To ensure that Thales gets the most from its investment in the
Cobra software, the company has struck up a close partnership with
Deltek. "Some organisations will spend £10,000 on a tool,
but only £200 on implementation, which is ridiculous,"
Kennerson notes. "We like to purchase the know-how and best
practice as well."
The resulting partnership means the Thales team invites its Deltek
contacts to its strategic planning meetings, so that Deltek knows
where Thales needs to go with the software, and so that Thales has
the latest information on planned new releases of Cobra and new
features it will be able to exploit in future.
Enterprise-wide roll-out
Thales is also impressed at how proactive Deltek has been in its
support for Thales. For example, Deltek sent out an EVM specialist
'all the way from Australia' when first invited to help establish
Thales' EVM capabilities, and to link Cobra to its main business
systems. That consultancy is still open, Kennerson notes.

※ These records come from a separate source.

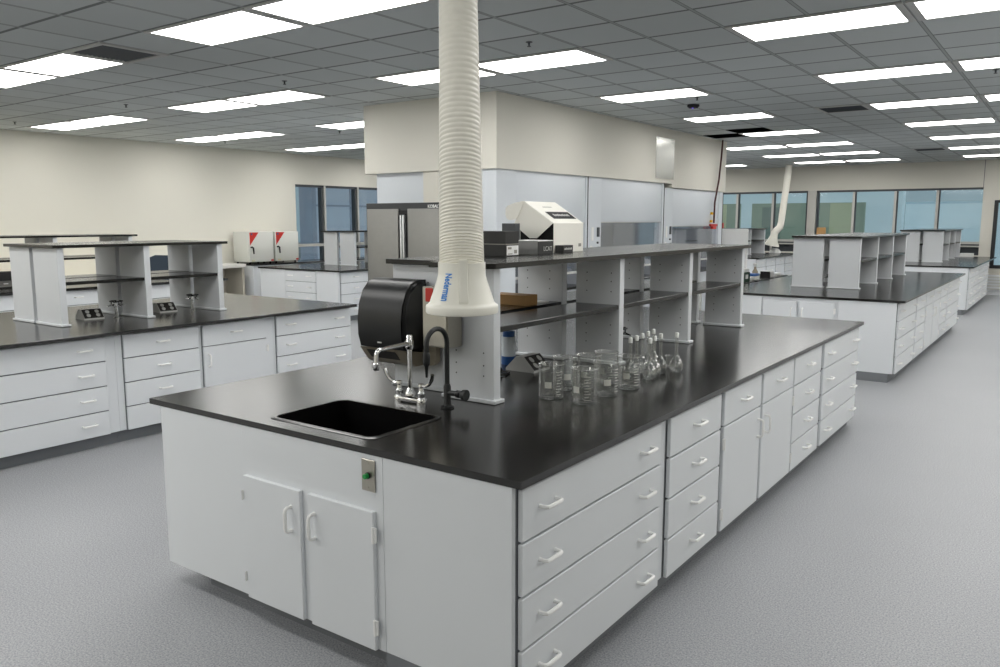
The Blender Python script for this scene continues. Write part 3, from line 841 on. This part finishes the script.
# ------------------------------------------------------------------ things on the foreground rack
ZT = 1.5785
def on_box(name, label, x, y, w, d, h, rz, mm, z=ZT, cat='box', group=None):
    t = thing(name, label, cat, (x, y, z), rz, group)
    bm = B(); box(bm, -w/2, w/2, -d/2, d/2, 0, h, .0015); obj('carton', bm, mm, t); return t
VR = R(35.6)
g = 'cartons on top of the foreground rack'
t = on_box('instrument_box', 'lower black carton with a white shipping label, left on the rack top', -1.235, 1.535, .27, .13, .068, 0, CARTIN, group=g)
bm = B(); box(bm, .135, .1357, -.055, .058, .006, .058); lb = obj('shipping_label', bm, PAPER, t)
bm = B()
for a in ((-.045, -.01, .038, .05), (.015, .045, .014, .034), (-.045, .0, .01, .015)): box(bm, .1357, .1361, a[0], a[1], a[2], a[3])
obj('label_print', bm, GINK, lb)
bm = B(); box(bm, -.1352, .1352, -.0652, .0652, .063, .0682); obj('lid_edge', bm, GINK, t)
on_box('instrument_box', 'upper plain black carton stacked on the labelled black carton', -1.238, 1.537, .27, .13, .068, 0, CARTIN, z=ZT+.0688, group=g)
t = on_box('instrument_box', 'slate grey carton behind the black stack on the rack top', -1.385, 1.93, .10, .05, .178, 0, DGREY, group=g)
t = on_box('instrument_box', 'grey carton with a dark right face and pale lettering before the white carton', -1.165, 1.835, .18, .165, .08, 0, CARTGR, group=g)
bm = B(); box(bm, .0901, .091, -.0825, .0825, .0, .0765); dk = obj('dark_face', bm, CARTIN, t)
me = text_mesh('LCAT', .038); me.materials.append(LGREY)
link('lettering', me, dk, (.0915, .025, .032), (R(90), 0, R(90)))
bm = B(); box(bm, -.0905, .0915, -.083, .083, .0765, .0812); obj('lid_edge', bm, PAPER, t)
t = on_box('instrument_box', 'small black carton with pale lettering at the foot of the white carton', -1.132, 2.14, .06, .115, .045, 0, CARTIN, group=g)
bm = B()
for k in range(9): box(bm, .03, .0306, -.045+k*.01, -.038+k*.01, .018, .018+.009+.002*(k % 3))
obj('lettering', bm, LGREY, t)

# big white carton: sloping lid, its near end open with the flap folded out
t = thing('product_carton', 'large white carton with a sloping top, black stripe and open flap on the rack', 'box', (-1.17, 2.08, ZT), 0, g)
bm = B(); prism(bm, [(0, 0), (0, .178), (-.215, .314), (-.25, .314), (-.25, 0)], 1, 0, .36); obj('carton', bm, CARTON, t)
sl = Vector((-.215, 0, .136)); nn = Vector((.136, 0, .215)).normalized()*.0008
def slope_patch(bm, f0, f1, y0, y1, lift):
    P0 = Vector((0, 0, .178))
    q = [P0+sl*f0+Vector((0, y0, 0)), P0+sl*f0+Vector((0, y1, 0)), P0+sl*f1+Vector((0, y1, 0)), P0+sl*f1+Vector((0, y0, 0))]
    bm.faces.new([bm.verts.new(v+nn*lift) for v in q])
bm = B(); slope_patch(bm, .2, .52, .07, .345, 1); st = obj('black_stripe', bm, INK, t)
bm = B()
for k in range(10): slope_patch(bm, .32, .40+.02*(k % 3 == 0), .12+k*.019, .134+k*.019, 2)
obj('stripe_print', bm, LGREY, st)
bm = B()
for k in range(6): slope_patch(bm, .72, .76, .12+k*.018, .133+k*.018, 1)
obj('small_print', bm, GINK, t)
bm = B(); box(bm, 0, .0006, .15, .23, .022, .03); obj('small_print', bm, GINK, t)
bm = B(); box(bm, 0, .0006, .3, .335, .03, .05); obj('small_print', bm, GINK, t)
bm = B(); prism(bm, [(-.003, .003), (-.003, .174), (-.214, .308), (-.247, .308), (-.247, .003)], 1, -.0008, -.0002); obj('painted_mouth_shade', bm, DARKV, t)  # black sheet paints the shade inside the open end
def flap(nm, pts, th):
    bm = B(); prism(bm, [(p[0], p[2]) for p in pts], 1, pts[0][1]-th, pts[0][1]); return obj(nm, bm, CARTON, t)
flap('open_flap', [(.004, -.015, .179), (-.21, -.015, .316), (-.245, -.015, .24), (-.286, -.015, .172), (-.165, -.015, .086), (-.112, -.015, .087)], .003)
flap('tuck_tongue', [(-.208, -.022, .314), (-.235, -.022, .25), (-.25, -.022, .214), (-.275, -.022, .2), (-.318, -.022, .198), (-.336, -.022, .21), (-.345, -.022, .235), (-.342, -.022, .272), (-.33, -.022, .286), (-.27, -.022, .306)], .003)

# mid shelf: cardboard box, paper; below: bottle, cable
t = on_box('cardboard_box', 'brown cardboard box on the near middle shelf of the foreground rack', -1.29, 1.82, .26, .13, .06, 0, CARD, z=1.2775)
bm = B(); box(bm, -.13, .13, -.02, .02, .06, .0606); obj('tape_strip', bm, mat('brown_tape', (140, 104, 62), .5), t)
bm = B(); box(bm, -.06, .06, -.09, .09, 0, .003); box(bm, -.05, .07, -.085, .08, .003, .006)
tag(obj('paper_sheet', bm, PAPER, None, (-1.27, 1.985, 1.2775), (0, 0, R(80))), 'loose white paper beside the brown cardboard box on the shelf', 'paper')
t = thing('wash_bottle', 'clear bottle with blue cap and blue base behind the near rack upright', 'bottle', (-1.31, 1.8, TOP+.0005))
bm = B(); lathe(bm, [(.042, .05), (.042, .165), (.03, .17)], 24); obj('bottle_body', bm, mat('frosted_plastic', (205, 212, 218), .25, noise=.05), t)
bm = B(); lathe(bm, [(.044, 0), (.044, .05)], 24); obj('base', bm, mat('blue_plastic', (34, 78, 136), .35), t)
bm = B(); lathe(bm, [(.036, .168), (.036, .2), (.02, .205), (0, .206)], 24); obj('cap', bm, MATS['blue_plastic'], t)
bm = B()
tube(bm, [(-1.15, 1.42, TOP+.008), (-1.1, 1.47, TOP+.006), (-1.13, 1.55, TOP+.006), (-1.2, 1.56, TOP+.006), (-1.22, 1.5, TOP+.006), (-1.16, 1.45, TOP+.008)], .005, 8)
tube(bm, [(-1.2, 1.5, TOP+.03), (-1.14, 1.47, TOP+.028)], .018, 10)
tag(obj('power_cord', bm, BLACKM, None), 'coiled black power cord on the worktop by the near rack upright', 'cord')

# ------------------------------------------------------------------ left island
LX = -4.6
worktop('black epoxy worktop of the left island behind the towel dispenser', LX-2.195, LX, -1.4, 3.76)
lg = 'left island cabinets'; X = LX-.075
unit_wide('white cabinet of four wide drawers at the left edge of the picture', (X, -.03, 0), 1.235, .02, 1.145, group=lg)
unit_four('white four-drawer cabinet second from the left edge on the left island', (X, 1.206, 0), .752, .06, .735, group=lg)
unit_door('white cabinet with one drawer over a door on the left island', (X, 1.959, 0), .79, .026, .70, False, group=lg)
unit_wide('white cabinet of wide two-handled drawers at the right end of the left island', (X, 2.75, 0), .995, .03, .985, group=lg)
t = thing('cabinet_run', 'plain white rear cabinet body of the left island', 'cabinet', (X-DEP-.02, 1., 0))
bm = B(); box(bm, -1.35, 0.015, -1.0, 2.745, .1, UND-.0005); obj('carcass', bm, WHITE, t); bm = B(); box(bm, -1.28, 0, -1.0, 2.68, 0, .1); obj('toe_kick', bm, TOE, t)
rack('white double reagent rack with black top on the left island', -6.06, -5.70, -5.64, -5.235, 1.07, .745, 3, front=(.04, .04), over=.05)

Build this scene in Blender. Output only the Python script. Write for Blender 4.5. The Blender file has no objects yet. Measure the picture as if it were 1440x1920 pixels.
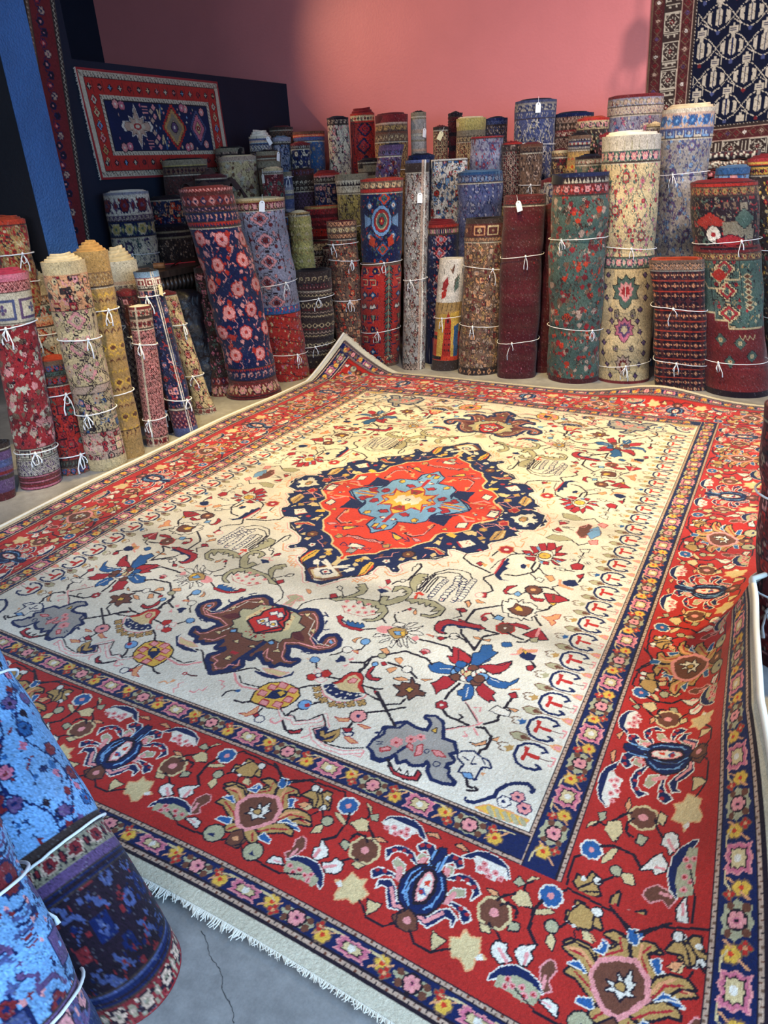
import bpy, math, random
import numpy as np
from mathutils import Vector, Matrix

# ------------------------------------------------------------------ dyes (sRGB 0-255)
DYE = dict(n=(20,32,78), k=(34,22,34), w=(232,222,204), r=(190,44,36), R=(172,40,46), o=(214,62,36), b=(112,66,48), t=(186,146,84),
           y=(226,178,70), B=(44,92,146), l=(118,162,204), p=(206,110,130), P=(232,150,146), G=(164,158,150), g=(176,168,132),
           c=(216,190,138), s=(226,158,108), D=(88,36,38), M=(180,42,34), N=(12,20,46), F=(226,217,198), x=(196,164,140), v=(96,70,110),
           e=(78,104,92), q=(140,128,104), z=(120,90,70), h=(206,196,170), a=(88,26,34), d=(62,48,44), m=(124,36,40), j=(74,84,128), u=(150,150,168), f=(216,206,186), i=(190,172,96))
LET = {c: i for i, c in enumerate(DYE)}
PAL = np.array([DYE[c] for c in DYE], dtype=np.float32) / 255.0

LUM = PAL @ np.array((.3, .59, .11), dtype=np.float32)
RPAL = np.clip((PAL*.93+LUM[:, None]*np.array((.09, .08, .07), dtype=np.float32))*.86, 0, 1)   # old, faded dyes
class Canvas:
    """A small knotting chart: every cell holds the index of one dye."""
    def __init__(s, x0, y0, x1, y1, px, bg):
        s.x0, s.y0, s.px = x0, y0, px
        s.w, s.h = int(round((x1-x0)/px)), int(round((y1-y0)/px))
        s.a = np.full((s.h, s.w), LET[bg], dtype=np.uint8)
        s.clip = None
    def _box(s, xa, ya, xb, yb):
        i0 = max(0, int((xa-s.x0)/s.px)-1); i1 = min(s.w, int((xb-s.x0)/s.px)+2)
        j0 = max(0, int((ya-s.y0)/s.px)-1); j1 = min(s.h, int((yb-s.y0)/s.px)+2)
        if s.clip:
            c = s.clip
            i0 = max(i0, int(round((c[0]-s.x0)/s.px))); i1 = min(i1, int(round((c[2]-s.x0)/s.px)))
            j0 = max(j0, int(round((c[1]-s.y0)/s.px))); j1 = min(j1, int(round((c[3]-s.y0)/s.px)))
        if i1 <= i0 or j1 <= j0: return None
        X = s.x0 + (np.arange(i0, i1)+.5)*s.px; Y = s.y0 + (np.arange(j0, j1)+.5)*s.px
        return i0, i1, j0, j1, X[None, :], Y[:, None]
    def rect(s, c, xa, ya, xb, yb):
        b = s._box(xa, ya, xb, yb)
        if b:
            i0, i1, j0, j1, X, Y = b
            m = (X >= xa) & (X < xb) & (Y >= ya) & (Y < yb)
            s.a[j0:j1, i0:i1][m] = LET[c]
    def poly(s, c, p):
        p = np.asarray(p, dtype=np.float64)
        b = s._box(p[:, 0].min(), p[:, 1].min(), p[:, 0].max(), p[:, 1].max())
        if b is None: return
        i0, i1, j0, j1, X, Y = b
        m = np.zeros((j1-j0, i1-i0), bool)
        for (ax, ay), (bx, by) in zip(p, np.roll(p, -1, 0)):
            if ay == by: continue
            k = (Y < ay) != (Y < by)
            m ^= k & (X < ax+(Y-ay)*(bx-ax)/(by-ay))
        s.a[j0:j1, i0:i1][m] = LET[c]
    def line(s, c, p, w, close=False):
        w = max(w/2, s.px*.5)
        n = len(p)
        for t in range(n if close else n-1):
            (ax, ay), (bx, by) = p[t], p[(t+1) % n]
            b = s._box(min(ax, bx)-w, min(ay, by)-w, max(ax, bx)+w, max(ay, by)+w)
            if b is None: continue
            i0, i1, j0, j1, X, Y = b
            dx, dy = bx-ax, by-ay; q = dx*dx+dy*dy or 1
            f = np.clip(((X-ax)*dx+(Y-ay)*dy)/q, 0, 1)
            s.a[j0:j1, i0:i1][(X-ax-f*dx)**2+(Y-ay-f*dy)**2 <= w*w] = LET[c]
    def dot(s, c, x, y, r, ry=None):
        ry = ry or r
        b = s._box(x-r, y-ry, x+r, y+ry)
        if b is None: return
        i0, i1, j0, j1, X, Y = b
        s.a[j0:j1, i0:i1][((X-x)/r)**2+((Y-y)/ry)**2 <= 1] = LET[c]
    def flower(s, x, y, r, n, pc, cc, oc=None, a0=0.):
        for k in range(n):
            a = a0+k*2*math.pi/n
            if oc: s.dot(oc, x+r*.62*math.cos(a), y+r*.62*math.sin(a), r*.52)
        if oc: s.dot(oc, x, y, r*.6)
        for k in range(n):
            a = a0+k*2*math.pi/n
            s.dot(pc, x+r*.6*math.cos(a), y+r*.6*math.sin(a), r*.36)
        s.dot(cc, x, y, r*.3)

def shape(cv, S, f):
    kind, c, o, w, p = S[:5]
    if kind == 'R':
        (x, y) = f(*p[0]); n = S[5]
        cv.flower(x, y, w, n, c, o[0], o[1] if len(o) > 1 else None)
        return
    if kind == 'D':
        (x, y) = f(*p[0])
        if o: cv.dot(o, x, y, w+4)
        cv.dot(c, x, y, w); return
    q = [f(x, y) for x, y in p]
    if kind == 'P':
        if o and w: cv.line(o, q, w*1.9, True)
        cv.poly(c, q)
    else: cv.line(c, q, w)

def parse(txt):
    out = []
    for ln in txt.split(';'):
        a = ln.split()
        if not a: continue
        k, c, o, w = a[0], a[1], a[2], float(a[3]); o = '' if o == '-' else o
        n = 0; v = a[4:]
        if k == 'R': n = int(v[0]); v = v[1:]
        v = [int(t) for t in v]
        out.append((k, c, o, w, list(zip(v[::2], v[1::2])), n))
    return out

# ------------------------------------------------------------------ the big carpet's chart (mm, centre at 0,0)
FX, FY, GX, GY, RX, RY, OX, OY, EX, EY = 1179, 1651, 1297, 1752, 1632, 2085, 1745, 2170, 1787, 2212

def guard(cv, f, s0, s1, wd, phase, period):
    """one navy guard band; s runs along it, d across it"""
    def rc(c, a, b, e, g):
        q = [f(a, e), f(b, e), f(b, g), f(a, g)]; cv.poly(c, q)
    rc('n', s0, s1, 0, wd)
    for d0, sg in ((0, 1), (wd, -1)):
        e = lambda v: d0+sg*v
        rc('k', s0, s1, *sorted((e(0), e(17))))
        rc('x', s0, s1, *sorted((e(4), e(13))))
        for i in range(int((s1-s0)/13)):
            a = s0+i*13; rc('zbk'[i % 3], a, a+4, *sorted((e(4+(i % 2)*3), e(9+(i % 2)*4))))
    h = wd/2; u = (wd-42)/2
    n0 = int(math.floor((s0-phase)/period))-1; n1 = int((s1-phase)/period)+2
    for k in range(n0, n1):
        c = phase+k*period
        def st(x): return s0+4 < x < s1-4
        if s0 < c-40 and c+40 < s1:
            P = [(-.9,-.75),(-.55,-.95),(-.2,-.7),(.2,-.95),(.5,-.75),(.95,-.85),(.8,-.3),(1,.1),(.75,.5),(.9,.95),(.4,.8),(0,1),(-.4,.8),(-.95,.9),(-.75,.35),(-1,0),(-.8,-.4)]
            w = min(44, period*.15)
            cv.poly('P', [f(c+a*w, h+b*u*1.02) for a, b in P])
            cv.poly('p', [f(c+a*w*.9, h+b*u*.86) for a, b in P])
            cv.poly('k', [f(c+a*w*.66, h+b*u*.66) for a, b in P])
            cv.poly('c', [f(c+a*w*.56, h+b*u*.54) for a, b in P]); x, y = f(c, h); cv.dot('w', x, y, 9)
        for q in (-1, 1):
            m = c+q*period*.25
            if st(m-25) and st(m+25):
                x, y = f(m, h-q*u*.25); cv.flower(x, y, 20, 6, 'y', 'o', 'z')
                x, y = f(m+q*14, h+q*u*.5); cv.flower(x, y, 14, 4, 'r', 's', 'z')
                cv.line('s', [f(m-24, h+u*.7), f(m-10, h+u*.2)], 5); cv.line('s', [f(m+24, h-u*.7), f(m+12, h-u*.2)], 5)
                cv.line('c', [f(m-q*40, h-u*.85), f(m-q*10, h-u*.8), f(m+q*10, h-u*.4)], 4)
        m = c+period/2
        if st(m-45) and st(m+45):
            w = min(46, period*.155)
            Q = [(-1.05,-.1),(-.8,-.5),(-.75,-.9),(-.3,-.8),(0,-1),(.35,-.8),(.8,-.85),(.75,-.4),(1.05,0),(.8,.45),(.75,.9),(.3,.8),(0,1),(-.35,.8),(-.8,.8),(-.75,.4)]
            cv.poly('g', [f(m+a*w, h+b*u) for a, b in Q])
            for a, b in ((-.7, -.5), (.7, -.4), (-.6, .55), (.65, .55)):
                x, y = f(m+a*w, h+b*u); cv.dot('b', x, y, 9)
            x, y = f(m, h); cv.dot('k', x, y, 24); cv.flower(x, y, 21, 6, 'P', 'p'); cv.dot('k', x, y, 4)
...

"The Watchkeeper project has been such a success so far that
we plan to use this as a case study and business case to promote
Deltek Cobra to the rest of the organisation, both across Aerospace
and, eventually, to our other business units," he says. "Our
aim is to have a single, consolidated, 'air-proofed' EVM and project
management system across the whole organisation, so that the whole
enterprise can benefit. We're already in discussions to that effect."
[ENDS]
About Thales
Thales Group is a world leader in electronic systems and industrial
electronics, and operates in five business sectors, each of which
draw on a shared platform of technologies to meet the unique demands
of a huge variety of applications. These are aerospace, air systems,
land & joint systems, naval, and security solutions and services.
Thales in the UK, based in Addlestone, Surrey, now draws together
in one company such famous businesses as Racal, Thomson CSF, Shorts
Missile Systems, Thorn EMI and Pilkington Optronics.
About the Watchkeeper TUAV project
In July 2004, the UK Ministry of Defence announced that Thales
UK had been selected as the preferred bidder for the Watchkeeper
Tactical Unmanned Air Vehicle (TUAV) system. Watchkeeper will provide
the UK armed forces with Intelligence, Surveillance, Target Acquisition
and Reconnaissance (ISTAR) capability.
In August 2005, Thales UK was awarded the contract for the Development,
Manufacture and Initial Support (DMIS) phases of the Watchkeeper
programme. Watchkeeper is a tactical system that will be operated
in theatre by the British Army Royal Artillery.
Thales UK's Watchkeeper proposal included a large UAV and a smaller
UAV, support equipment and ground stations. The MoD has decided
that a single UAV solution is more cost effective and only the larger
WK450 UAV will be developed.
The air vehicle will be capable of carrying a range of sensors
including day and night cameras and surveillance radars. Two WK450
air vehicles will be able to operate in tandem, with the second
acting as a communications relay. The ground control station will
be network enabled to ensure comprehensive communications links,
for example to airborne stand-off radar, attack aircraft and battlegroup
headquarters.
In June 2007, following completion of the critical design review,
Thales unveiled the final design which features the dual payload,
all-weather operation with de-icing and automatic take-off and landing
capability. The Watchkeeper system will enter service in the British
armed forces Royal Artillery in 2010.